The great wines of the Margaret River Region could be key to promoting WA in China.

Wine for health

Understanding modern Chinese needs and realities extends to the older generation.

“People’s day-to-day lives affect their travel choices,” Professor Huang says.

“A lot more retired people now have the ability to go abroad, and their motivations relate to health – the desire to escape the pressure and pollution of China and eat good food.

“Chinese people are beginning to consume wine, not just for its taste but for its perceived health benefits.”

This makes packaging the strengths of WA’s South-West logical, with its pristine beaches, unique wildlife and premium food and wines.

“If they can’t get blue skies at home, then we can give it to them here,” Professor Huang says.

International students have a role to play in promoting WA as a tourism destination.
International students have a role to play in promoting WA as a tourism destination.

Our underappreciated agents on the ground

Western Australians should also appreciate an incredibly valuable asset already in our state: international students.

“They are so much more than customers paying tuition and accommodation,” Professor Huang says.
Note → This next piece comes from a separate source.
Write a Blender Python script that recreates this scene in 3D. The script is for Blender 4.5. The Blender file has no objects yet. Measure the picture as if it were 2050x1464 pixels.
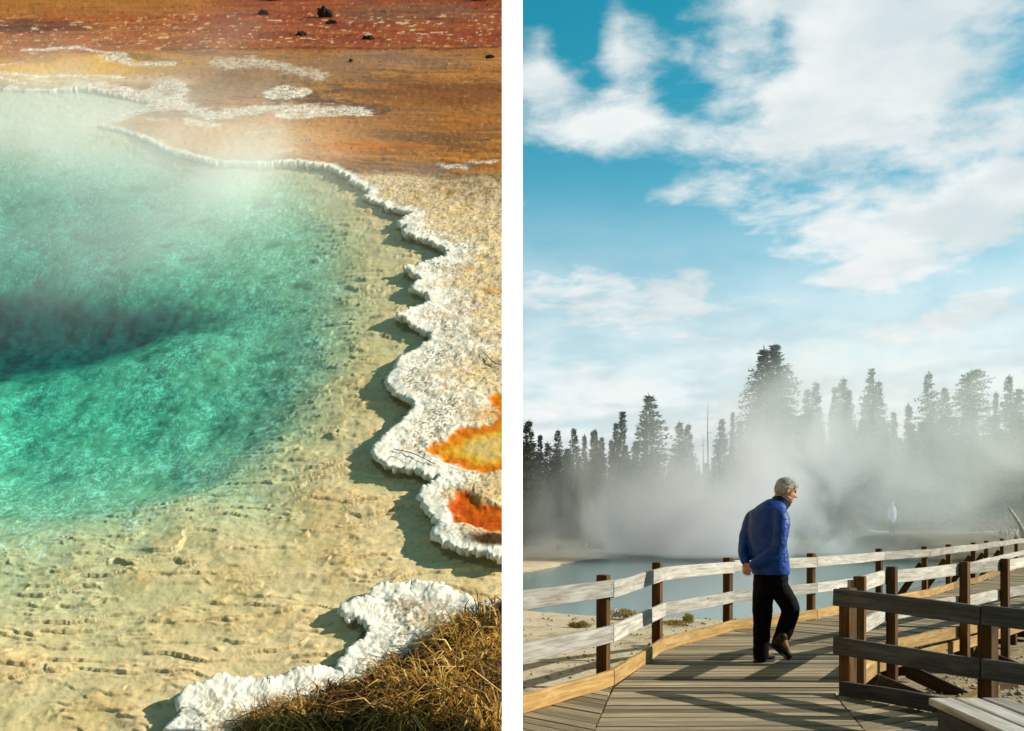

“My research shows that when a person studies in a foreign city, that location becomes strongly linked to their future.

“They become connectors, recommending the city to others as a place to study, visit or do business, and because they are bilingual and have a network, they are valuable to both countries.”

Professor Huang maintains close research collaborations with a number of Chinese Universities specialising in tourism, including Sun Yat-sen University in Guangzhou and Beijing International Studies University.

He joined ECU’s School of Business and Law in February 2017.